— BEGIN Supplied data —

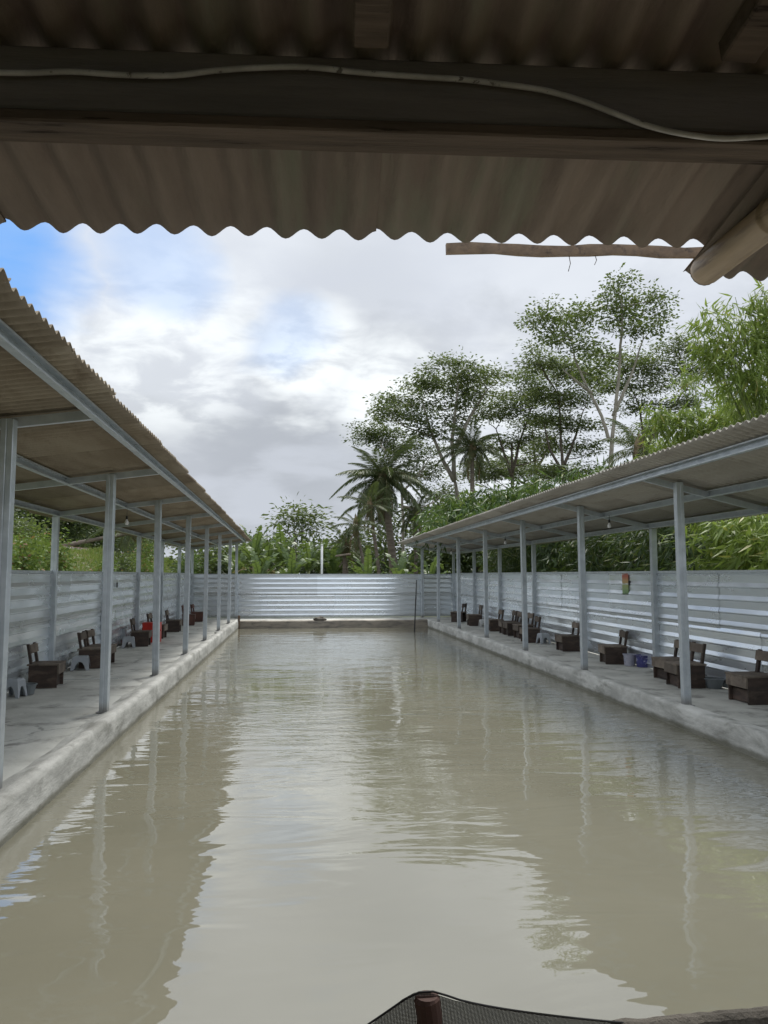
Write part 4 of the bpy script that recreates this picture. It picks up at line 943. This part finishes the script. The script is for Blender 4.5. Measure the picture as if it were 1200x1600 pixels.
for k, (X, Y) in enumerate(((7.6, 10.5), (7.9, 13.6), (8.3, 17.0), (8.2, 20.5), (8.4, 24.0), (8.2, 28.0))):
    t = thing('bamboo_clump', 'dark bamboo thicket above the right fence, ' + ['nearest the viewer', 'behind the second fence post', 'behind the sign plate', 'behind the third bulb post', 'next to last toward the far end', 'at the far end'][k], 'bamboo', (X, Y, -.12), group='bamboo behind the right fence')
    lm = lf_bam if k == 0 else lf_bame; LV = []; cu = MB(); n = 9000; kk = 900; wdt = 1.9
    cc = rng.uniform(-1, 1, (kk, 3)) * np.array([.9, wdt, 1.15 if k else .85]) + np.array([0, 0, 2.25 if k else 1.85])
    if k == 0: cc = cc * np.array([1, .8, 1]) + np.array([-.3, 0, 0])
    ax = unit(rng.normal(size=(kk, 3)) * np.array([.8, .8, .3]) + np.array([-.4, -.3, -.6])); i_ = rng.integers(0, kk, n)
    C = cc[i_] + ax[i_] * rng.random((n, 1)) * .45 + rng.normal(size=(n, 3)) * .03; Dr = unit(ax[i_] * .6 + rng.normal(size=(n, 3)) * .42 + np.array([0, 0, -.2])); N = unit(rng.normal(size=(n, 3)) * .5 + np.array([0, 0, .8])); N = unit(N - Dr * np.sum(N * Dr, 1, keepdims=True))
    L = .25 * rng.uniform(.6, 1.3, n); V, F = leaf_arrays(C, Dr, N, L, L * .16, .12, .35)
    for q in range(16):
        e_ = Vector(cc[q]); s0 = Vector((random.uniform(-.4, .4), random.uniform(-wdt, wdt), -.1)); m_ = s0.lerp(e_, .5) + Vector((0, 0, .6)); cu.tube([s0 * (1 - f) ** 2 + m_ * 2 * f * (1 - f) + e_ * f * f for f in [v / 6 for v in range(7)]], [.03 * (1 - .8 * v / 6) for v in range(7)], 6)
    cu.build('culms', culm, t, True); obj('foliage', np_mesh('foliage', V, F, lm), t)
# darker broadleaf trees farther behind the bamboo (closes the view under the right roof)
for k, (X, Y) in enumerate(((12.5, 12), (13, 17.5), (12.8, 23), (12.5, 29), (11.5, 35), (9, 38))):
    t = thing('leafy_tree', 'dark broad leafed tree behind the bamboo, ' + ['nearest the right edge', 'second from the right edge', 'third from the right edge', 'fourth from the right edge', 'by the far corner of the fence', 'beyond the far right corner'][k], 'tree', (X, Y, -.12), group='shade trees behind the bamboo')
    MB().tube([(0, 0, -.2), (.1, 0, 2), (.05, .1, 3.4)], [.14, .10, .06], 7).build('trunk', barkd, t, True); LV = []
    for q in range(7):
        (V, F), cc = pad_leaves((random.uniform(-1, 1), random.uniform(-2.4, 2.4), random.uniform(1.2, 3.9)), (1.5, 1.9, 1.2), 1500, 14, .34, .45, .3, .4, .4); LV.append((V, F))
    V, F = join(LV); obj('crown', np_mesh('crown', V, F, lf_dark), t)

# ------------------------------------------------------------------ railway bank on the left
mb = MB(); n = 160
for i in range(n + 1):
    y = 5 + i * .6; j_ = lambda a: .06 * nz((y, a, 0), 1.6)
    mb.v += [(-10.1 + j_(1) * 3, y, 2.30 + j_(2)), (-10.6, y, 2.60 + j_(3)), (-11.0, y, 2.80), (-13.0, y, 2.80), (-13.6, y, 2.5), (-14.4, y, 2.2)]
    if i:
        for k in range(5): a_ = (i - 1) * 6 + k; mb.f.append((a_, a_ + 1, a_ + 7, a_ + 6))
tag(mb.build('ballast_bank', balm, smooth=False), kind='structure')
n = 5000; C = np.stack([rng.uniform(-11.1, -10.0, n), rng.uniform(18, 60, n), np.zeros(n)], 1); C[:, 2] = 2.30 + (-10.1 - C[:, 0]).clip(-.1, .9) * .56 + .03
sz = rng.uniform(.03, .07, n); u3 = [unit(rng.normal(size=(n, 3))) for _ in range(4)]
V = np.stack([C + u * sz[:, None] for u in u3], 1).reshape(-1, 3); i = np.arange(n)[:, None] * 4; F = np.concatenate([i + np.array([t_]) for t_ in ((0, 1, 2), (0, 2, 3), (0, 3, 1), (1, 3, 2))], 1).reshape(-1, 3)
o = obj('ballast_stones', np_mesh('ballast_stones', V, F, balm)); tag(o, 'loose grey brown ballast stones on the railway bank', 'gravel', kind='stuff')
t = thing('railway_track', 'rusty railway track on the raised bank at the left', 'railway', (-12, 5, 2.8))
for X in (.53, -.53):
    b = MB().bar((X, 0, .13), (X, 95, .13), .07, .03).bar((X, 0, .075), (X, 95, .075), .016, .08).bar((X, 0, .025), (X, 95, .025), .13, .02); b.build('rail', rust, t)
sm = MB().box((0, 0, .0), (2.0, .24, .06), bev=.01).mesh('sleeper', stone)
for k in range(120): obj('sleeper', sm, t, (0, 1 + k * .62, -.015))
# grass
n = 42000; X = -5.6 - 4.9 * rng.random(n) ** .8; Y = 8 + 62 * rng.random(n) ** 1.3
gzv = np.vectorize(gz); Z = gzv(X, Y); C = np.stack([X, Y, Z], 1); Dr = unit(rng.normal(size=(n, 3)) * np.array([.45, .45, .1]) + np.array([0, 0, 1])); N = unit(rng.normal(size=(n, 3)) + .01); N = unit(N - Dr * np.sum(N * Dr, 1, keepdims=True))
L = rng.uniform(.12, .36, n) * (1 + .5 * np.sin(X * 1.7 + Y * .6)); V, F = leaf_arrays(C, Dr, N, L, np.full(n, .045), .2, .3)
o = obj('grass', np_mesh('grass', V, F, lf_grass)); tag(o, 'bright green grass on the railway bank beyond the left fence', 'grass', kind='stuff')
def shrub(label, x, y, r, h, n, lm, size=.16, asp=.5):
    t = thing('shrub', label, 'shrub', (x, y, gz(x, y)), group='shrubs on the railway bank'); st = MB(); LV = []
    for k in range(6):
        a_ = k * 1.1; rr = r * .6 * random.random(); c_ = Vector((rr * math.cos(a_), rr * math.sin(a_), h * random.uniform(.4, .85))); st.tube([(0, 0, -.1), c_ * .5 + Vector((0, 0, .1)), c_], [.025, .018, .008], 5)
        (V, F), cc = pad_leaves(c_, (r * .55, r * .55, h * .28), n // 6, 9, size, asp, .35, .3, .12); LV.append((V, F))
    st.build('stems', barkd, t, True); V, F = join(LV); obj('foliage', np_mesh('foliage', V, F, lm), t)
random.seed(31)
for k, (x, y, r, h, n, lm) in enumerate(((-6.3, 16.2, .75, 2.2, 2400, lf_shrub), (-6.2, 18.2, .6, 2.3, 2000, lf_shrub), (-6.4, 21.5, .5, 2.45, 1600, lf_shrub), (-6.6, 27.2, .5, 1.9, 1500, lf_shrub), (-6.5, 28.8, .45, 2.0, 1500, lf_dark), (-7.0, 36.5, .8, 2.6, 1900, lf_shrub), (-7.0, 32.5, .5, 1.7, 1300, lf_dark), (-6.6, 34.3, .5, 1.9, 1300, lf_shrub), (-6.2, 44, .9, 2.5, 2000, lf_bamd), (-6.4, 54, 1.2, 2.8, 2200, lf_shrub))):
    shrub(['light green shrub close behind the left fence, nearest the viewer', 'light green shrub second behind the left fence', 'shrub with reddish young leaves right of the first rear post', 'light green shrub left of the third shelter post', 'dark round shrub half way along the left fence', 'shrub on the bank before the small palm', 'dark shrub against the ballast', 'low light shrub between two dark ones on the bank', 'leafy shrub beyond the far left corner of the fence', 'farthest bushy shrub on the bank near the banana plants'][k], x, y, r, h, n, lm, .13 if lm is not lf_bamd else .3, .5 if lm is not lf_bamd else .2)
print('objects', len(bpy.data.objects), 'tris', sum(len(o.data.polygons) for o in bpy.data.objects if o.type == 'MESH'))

— END Supplied data —

__Given request__. Restate each line from the start of the listing through the line bearing "lm = lf_bam" word for word. Drop the pictures.

__Written solution__.
Write part 4 of the bpy script that recreates this picture. It picks up at line 943. This part finishes the script. The script is for Blender 4.5. Measure the picture as if it were 1200x1600 pixels.
for k, (X, Y) in enumerate(((7.6, 10.5), (7.9, 13.6), (8.3, 17.0), (8.2, 20.5), (8.4, 24.0), (8.2, 28.0))):
    t = thing('bamboo_clump', 'dark bamboo thicket above the right fence, ' + ['nearest the viewer', 'behind the second fence post', 'behind the sign plate', 'behind the third bulb post', 'next to last toward the far end', 'at the far end'][k], 'bamboo', (X, Y, -.12), group='bamboo behind the right fence')
    lm = lf_bam if k == 0 else lf_bame; LV = []; cu = MB(); n = 9000; kk = 900; wdt = 1.9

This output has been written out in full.